BOE Says Stress Test Shows Banks Can Withstand Disorderly Brexit

  • Barclays and RBS fall short, but don’t have to raise capital
  • BOE raises countercyclical capital buffer rate to 1%

The City of London.

Photographer: Jason Alden/Bloomberg

The Bank of England said the U.K.’s biggest lenders emerged from its latest stress test with the strength to keep lending even during a “disorderly” Brexit.

Five of the seven banks passed the health check, while two -- Barclays Plc and Royal Bank of Scotland Group Plc -- fell below their systemic reference point, a higher threshold that reflects their global significance. Yet actions taken by the banks since end-2016 mean neither needs to bolster their capital, the BOE said on Tuesday.

While the test didn’t factor in economic shocks specifically related to the withdrawal from the European Union, it pitted banks against a 4.7 percent plunge in U.K. output, the pound crashing 27 percent versus the dollar, house prices devaluing by a third and 40 billion pounds of misconduct charges.

“The stress-test scenario therefore encompasses a wide range of U.K. macroeconomic risks that could be associated with Brexit,” the BOE said. As a result, it “judges the U.K. banking system could continue to support the real economy through a disorderly Brexit.”

Misconduct Costs

A messy divorce -- with no trade deal or transition agreement -- coupled with a “severe global recession and stressed misconduct costs” could push banks beyond the limits of the stress test, forcing them to draw down capital buffers substantially more. In this case, firms would be more likely to reduce lending, the BOE said.
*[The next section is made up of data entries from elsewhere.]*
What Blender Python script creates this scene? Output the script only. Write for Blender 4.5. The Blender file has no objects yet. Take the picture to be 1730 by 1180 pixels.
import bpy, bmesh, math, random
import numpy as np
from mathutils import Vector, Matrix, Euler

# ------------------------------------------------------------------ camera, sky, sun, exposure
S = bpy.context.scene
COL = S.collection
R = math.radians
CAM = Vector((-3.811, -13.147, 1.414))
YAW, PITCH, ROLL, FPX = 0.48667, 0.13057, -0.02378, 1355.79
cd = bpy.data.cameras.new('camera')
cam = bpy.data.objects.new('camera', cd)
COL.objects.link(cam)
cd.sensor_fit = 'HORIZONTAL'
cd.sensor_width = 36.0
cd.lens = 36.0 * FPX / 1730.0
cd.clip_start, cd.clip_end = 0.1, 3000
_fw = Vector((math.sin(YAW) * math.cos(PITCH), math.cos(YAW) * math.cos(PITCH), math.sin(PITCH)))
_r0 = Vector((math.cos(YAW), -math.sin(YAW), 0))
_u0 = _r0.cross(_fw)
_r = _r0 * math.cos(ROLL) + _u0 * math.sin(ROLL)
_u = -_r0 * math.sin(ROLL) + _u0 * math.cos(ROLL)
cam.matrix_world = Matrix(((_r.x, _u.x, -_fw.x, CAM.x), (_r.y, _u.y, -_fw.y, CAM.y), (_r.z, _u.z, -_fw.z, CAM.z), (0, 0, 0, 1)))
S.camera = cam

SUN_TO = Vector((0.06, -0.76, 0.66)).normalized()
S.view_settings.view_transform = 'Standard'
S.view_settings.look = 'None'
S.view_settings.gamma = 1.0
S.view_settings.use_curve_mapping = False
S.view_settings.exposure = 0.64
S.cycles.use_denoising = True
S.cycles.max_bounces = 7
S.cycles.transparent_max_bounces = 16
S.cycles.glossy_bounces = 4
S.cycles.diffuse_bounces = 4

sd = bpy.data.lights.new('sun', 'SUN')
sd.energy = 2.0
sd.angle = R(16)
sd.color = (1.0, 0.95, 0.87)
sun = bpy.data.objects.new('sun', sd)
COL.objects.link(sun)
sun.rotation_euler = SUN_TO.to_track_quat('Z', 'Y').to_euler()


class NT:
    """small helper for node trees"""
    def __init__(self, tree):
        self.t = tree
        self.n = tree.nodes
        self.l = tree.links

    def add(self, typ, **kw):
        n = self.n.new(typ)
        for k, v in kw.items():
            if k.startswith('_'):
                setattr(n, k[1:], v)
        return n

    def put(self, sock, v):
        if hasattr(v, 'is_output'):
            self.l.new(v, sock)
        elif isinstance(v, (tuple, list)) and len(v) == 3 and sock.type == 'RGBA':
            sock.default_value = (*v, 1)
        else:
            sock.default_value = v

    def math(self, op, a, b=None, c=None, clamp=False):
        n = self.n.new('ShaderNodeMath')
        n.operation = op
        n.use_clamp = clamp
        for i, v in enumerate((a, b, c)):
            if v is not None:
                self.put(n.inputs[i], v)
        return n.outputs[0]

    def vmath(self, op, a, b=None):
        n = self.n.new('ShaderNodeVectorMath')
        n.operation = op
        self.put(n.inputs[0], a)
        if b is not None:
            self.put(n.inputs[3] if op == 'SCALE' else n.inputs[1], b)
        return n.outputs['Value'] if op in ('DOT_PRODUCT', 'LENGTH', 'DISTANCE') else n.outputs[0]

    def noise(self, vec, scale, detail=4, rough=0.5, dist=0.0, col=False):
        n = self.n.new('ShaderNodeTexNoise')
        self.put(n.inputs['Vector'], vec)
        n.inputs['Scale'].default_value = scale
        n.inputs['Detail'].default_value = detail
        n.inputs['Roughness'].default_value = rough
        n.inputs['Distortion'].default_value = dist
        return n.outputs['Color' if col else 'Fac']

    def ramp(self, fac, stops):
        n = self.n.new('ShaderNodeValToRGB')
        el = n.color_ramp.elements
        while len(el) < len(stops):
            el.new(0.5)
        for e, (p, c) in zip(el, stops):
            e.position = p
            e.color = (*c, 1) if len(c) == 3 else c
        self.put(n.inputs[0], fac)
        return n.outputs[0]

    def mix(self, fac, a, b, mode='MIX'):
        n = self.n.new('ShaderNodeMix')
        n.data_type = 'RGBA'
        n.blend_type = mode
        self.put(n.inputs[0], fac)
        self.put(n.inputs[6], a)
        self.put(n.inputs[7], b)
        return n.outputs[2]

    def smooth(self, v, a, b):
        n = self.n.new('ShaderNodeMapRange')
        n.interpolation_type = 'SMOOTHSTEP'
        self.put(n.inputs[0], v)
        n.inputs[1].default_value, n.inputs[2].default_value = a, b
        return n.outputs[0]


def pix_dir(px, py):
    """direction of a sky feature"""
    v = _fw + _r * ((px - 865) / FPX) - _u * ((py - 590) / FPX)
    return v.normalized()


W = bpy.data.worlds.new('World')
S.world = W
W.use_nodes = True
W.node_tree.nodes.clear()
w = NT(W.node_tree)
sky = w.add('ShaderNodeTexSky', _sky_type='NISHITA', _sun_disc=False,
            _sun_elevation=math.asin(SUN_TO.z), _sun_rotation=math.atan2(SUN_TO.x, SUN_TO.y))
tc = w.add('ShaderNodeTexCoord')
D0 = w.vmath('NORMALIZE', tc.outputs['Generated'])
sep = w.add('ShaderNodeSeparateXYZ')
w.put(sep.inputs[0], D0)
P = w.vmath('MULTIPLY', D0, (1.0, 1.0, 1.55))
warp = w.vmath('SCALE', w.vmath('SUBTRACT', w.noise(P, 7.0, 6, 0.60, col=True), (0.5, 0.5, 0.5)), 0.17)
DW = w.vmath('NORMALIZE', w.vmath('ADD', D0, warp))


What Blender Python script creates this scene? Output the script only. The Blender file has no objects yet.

The BOE also followed through on its plan to increase the countercyclical capital buffer to 1 percent. In June, the regulator said this buffer level would increase required system- wide capital by 11.4 billion pounds “given current risk- weighted assets.”

The increase becomes binding in a year. It won’t force banks to strengthen capital, but it will require them “to incorporate some of the capital they currently have in excess of their regulatory requirements into their regulatory capital buffers.”

The central bank’s Financial Policy Committee will consider the adequacy of the buffer rate during the first half of 2018 and could raise the level again.

Dividend Payments

HSBC Holdings Plc, Lloyds Banking Group Plc, Nationwide Building Society, Santander U.K. Plc and Standard Chartered Plc all passed the health check, which was based on end-2016 data.
The seven lenders incur losses of about 50 billion pounds in the stress scenario, a level that “would have wiped out” their common equity capital a decade ago. All banks stop paying dividends, bonuses and additional Tier 1 debt coupons under the scenario.

Barclays fell below its systemic reference points for common equity Tier 1 capital and Tier 1 leverage ratio, the BOE said. It wasn’t required to submit a new capital plan thanks to steps taken since December, including issuing 2.5 billion pounds of AT1 debt and selling down its majority shareholding in Barclays Africa Group Ltd.

RBS missed its CET1 ratio systemic reference point, but like Barclays wasn’t required to submit a new capital plan.

Before the test results were announced, Goldman Sachs Group Inc. analysts led by Martin Leitgeb said the focus would be on Barclays, Lloyds and Standard Chartered because they are all trying to increase or restart dividend payments.